JULIA Gillard's climate change negotiators are working on developing an independent committee to set Australia's emissions reduction levels to break the biggest deadlock to a deal between Labor and the Greens on the carbon tax.
The Prime Minister's chief climate change adviser, Ross Garnaut, will recommend the idea when he releases his final paper on the carbon pricing regime at the National Press Club today.
The Australian understands that the government has been working on a similar proposal for an independent committee to set emissions reduction targets as it seeks to clinch a deal in the multi-party climate change committee.

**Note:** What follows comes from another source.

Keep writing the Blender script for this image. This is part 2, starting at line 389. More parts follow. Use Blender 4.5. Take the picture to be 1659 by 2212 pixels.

Details of the plan emerged as the opposition seized on reports that Japan (Australia's second-largest trading partner), Russia and Canada had confirmed at a G8 meeting that they would not join a second round of carbon cuts under the Kyoto Protocol at UN talks later this year, because it did not require emerging countries, including China, to make targeted emissions cuts.
The US reiterated that it would remain outside the treaty.
Under Professor Garnaut's plan, the committee, which would meet two years after carbon pricing starts from July 1 next year, would set the targets and require the government to seek parliamentary approval to override its recommendations.
The plan could bridge the biggest divide between Labor, which has committed to a reduction target of 5 per cent below 2000 levels by 2020, and the Greens, who want a 25-40 per cent target and who voted against Kevin Rudd's carbon pollution reduction scheme because it set a "ceiling" of 5 per cent.